When Tukhachevsky was visiting Leningrad, he and Shostakovich would spend afternoons wandering through the vast Hermitage Museum (part of which was once the tsar’s Winter Palace), talking about art. Tukhachevsky was an amateur violinist, and they occasionally played music together. On other days, Tukhachevsky would have his chauffeur drive them out of Leningrad, deep into the woods, and they would stroll there, where they could talk more openly.
Shostakovich arrived at Tukhachevsky’s apartment looking “dispirited, confused.” Tukhachevsky let him into his study and locked the door behind them. There was quite a contrast between the two men. As Shostakovich described it,
I was a sickly youth while Tukhachevsky could put a man on a chair and then lift the chair, yes, lift the chair and its occupant by one leg with his arm outstretched. His office in Moscow had a gym with beams, a horizontal bar, and other incomprehensible equipment. . . . He turned off his phones. We sat in silence. And then we started talking very softly. I spoke softly because my grief and despair wouldn’t let me speak in my normal voice. Tukhachevsky spoke softly because he feared prying ears.

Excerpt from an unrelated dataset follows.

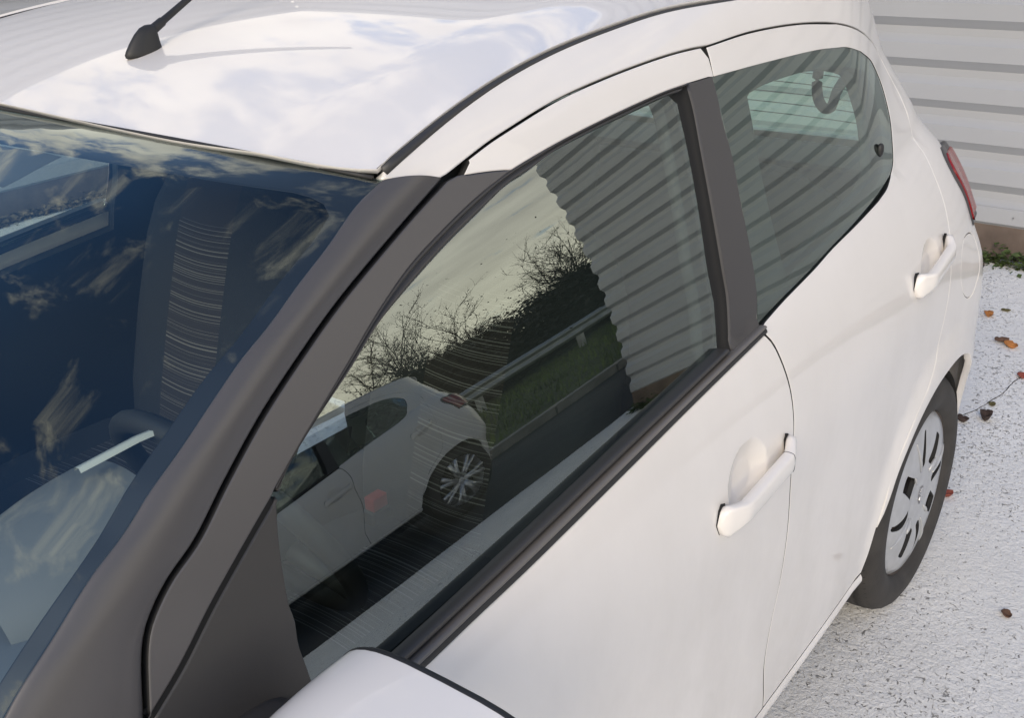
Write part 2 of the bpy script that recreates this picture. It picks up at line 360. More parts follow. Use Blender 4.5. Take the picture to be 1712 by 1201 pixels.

Tukhachevsky promised to intercede for Shostakovich with Stalin. Shostakovich was enormously relieved to hear this. When he and Tukhachevsky walked out of the study, the composer sat down at the piano and began to play wild improvisations.
He stayed in Moscow and waited anxiously for a call from Stalin. He had heard stories about the Great Leader reaching out to condemned writers to suggest ways they could save themselves. Shostakovich hoped that Tukhachevsky could convince Stalin to reconsider his case. He sat in his room for days, hardly seeing anyone, waiting for the phone to ring.
But Stalin did not listen to Marshal Tukhachevsky’s plea for his musical friend. Though the Red Army officer and the composer did not know it, Stalin was already concocting a complicated plot to arrest and execute Tukhachevsky himself.